Render the following material again verbatim, leaving nothing out.

▼▼▼

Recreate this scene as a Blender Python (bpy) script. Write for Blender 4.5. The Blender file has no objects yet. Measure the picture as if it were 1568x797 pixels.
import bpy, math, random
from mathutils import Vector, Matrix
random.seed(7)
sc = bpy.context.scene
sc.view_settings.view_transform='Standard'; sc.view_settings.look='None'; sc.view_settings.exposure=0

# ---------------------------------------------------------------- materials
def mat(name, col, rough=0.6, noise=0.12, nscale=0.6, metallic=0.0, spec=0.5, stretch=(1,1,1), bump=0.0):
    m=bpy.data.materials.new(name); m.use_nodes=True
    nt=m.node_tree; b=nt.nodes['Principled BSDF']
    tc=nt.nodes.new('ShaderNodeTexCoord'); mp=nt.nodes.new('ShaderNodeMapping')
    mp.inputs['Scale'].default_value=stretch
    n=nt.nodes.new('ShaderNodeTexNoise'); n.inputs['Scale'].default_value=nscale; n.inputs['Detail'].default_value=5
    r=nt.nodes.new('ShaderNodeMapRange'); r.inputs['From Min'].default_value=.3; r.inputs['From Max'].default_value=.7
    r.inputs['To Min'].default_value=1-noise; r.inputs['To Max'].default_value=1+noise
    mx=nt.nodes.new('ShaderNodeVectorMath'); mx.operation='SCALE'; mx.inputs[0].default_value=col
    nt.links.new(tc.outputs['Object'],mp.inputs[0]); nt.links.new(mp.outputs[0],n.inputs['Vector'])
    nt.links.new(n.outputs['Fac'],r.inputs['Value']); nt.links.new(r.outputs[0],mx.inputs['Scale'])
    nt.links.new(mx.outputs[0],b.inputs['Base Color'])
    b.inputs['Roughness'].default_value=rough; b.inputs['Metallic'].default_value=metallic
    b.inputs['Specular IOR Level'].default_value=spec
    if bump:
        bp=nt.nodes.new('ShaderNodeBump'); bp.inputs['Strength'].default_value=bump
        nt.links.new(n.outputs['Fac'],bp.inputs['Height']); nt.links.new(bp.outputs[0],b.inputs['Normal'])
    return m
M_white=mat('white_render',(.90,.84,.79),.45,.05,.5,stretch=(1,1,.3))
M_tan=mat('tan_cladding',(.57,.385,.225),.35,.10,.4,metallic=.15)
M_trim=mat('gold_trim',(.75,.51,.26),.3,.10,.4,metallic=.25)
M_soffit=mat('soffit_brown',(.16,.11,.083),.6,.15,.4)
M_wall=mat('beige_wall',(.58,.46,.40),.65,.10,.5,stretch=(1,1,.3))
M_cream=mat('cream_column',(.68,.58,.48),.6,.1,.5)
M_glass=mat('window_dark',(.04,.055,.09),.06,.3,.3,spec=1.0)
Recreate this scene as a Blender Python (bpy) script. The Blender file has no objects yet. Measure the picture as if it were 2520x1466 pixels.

▲▲▲

▶ [Task output]:
Recreate this scene as a Blender Python (bpy) script. Write for Blender 4.5. The Blender file has no objects yet. Measure the picture as if it were 1568x797 pixels.
import bpy, math, random
from mathutils import Vector, Matrix
random.seed(7)
sc = bpy.context.scene
sc.view_settings.view_transform='Standard'; sc.view_settings.look='None'; sc.view_settings.exposure=0

# ---------------------------------------------------------------- materials
def mat(name, col, rough=0.6, noise=0.12, nscale=0.6, metallic=0.0, spec=0.5, stretch=(1,1,1), bump=0.0):
    m=bpy.data.materials.new(name); m.use_nodes=True
    nt=m.node_tree; b=nt.nodes['Principled BSDF']
    tc=nt.nodes.new('ShaderNodeTexCoord'); mp=nt.nodes.new('ShaderNodeMapping')
    mp.inputs['Scale'].default_value=stretch
    n=nt.nodes.new('ShaderNodeTexNoise'); n.inputs['Scale'].default_value=nscale; n.inputs['Detail'].default_value=5
    r=nt.nodes.new('ShaderNodeMapRange'); r.inputs['From Min'].default_value=.3; r.inputs['From Max'].default_value=.7
    r.inputs['To Min'].default_value=1-noise; r.inputs['To Max'].default_value=1+noise
    mx=nt.nodes.new('ShaderNodeVectorMath'); mx.operation='SCALE'; mx.inputs[0].default_value=col
    nt.links.new(tc.outputs['Object'],mp.inputs[0]); nt.links.new(mp.outputs[0],n.inputs['Vector'])
    nt.links.new(n.outputs['Fac'],r.inputs['Value']); nt.links.new(r.outputs[0],mx.inputs['Scale'])
    nt.links.new(mx.outputs[0],b.inputs['Base Color'])
    b.inputs['Roughness'].default_value=rough; b.inputs['Metallic'].default_value=metallic
    b.inputs['Specular IOR Level'].default_value=spec
    if bump:
        bp=nt.nodes.new('ShaderNodeBump'); bp.inputs['Strength'].default_value=bump
        nt.links.new(n.outputs['Fac'],bp.inputs['Height']); nt.links.new(bp.outputs[0],b.inputs['Normal'])
    return m
M_white=mat('white_render',(.90,.84,.79),.45,.05,.5,stretch=(1,1,.3))
M_tan=mat('tan_cladding',(.57,.385,.225),.35,.10,.4,metallic=.15)
M_trim=mat('gold_trim',(.75,.51,.26),.3,.10,.4,metallic=.25)
M_soffit=mat('soffit_brown',(.16,.11,.083),.6,.15,.4)
M_wall=mat('beige_wall',(.58,.46,.40),.65,.10,.5,stretch=(1,1,.3))
M_cream=mat('cream_column',(.68,.58,.48),.6,.1,.5)
M_glass=mat('window_dark',(.04,.055,.09),.06,.3,.3,spec=1.0)
Recreate this scene as a Blender Python (bpy) script. The Blender file has no objects yet. Measure the picture as if it were 2520x1466 pixels.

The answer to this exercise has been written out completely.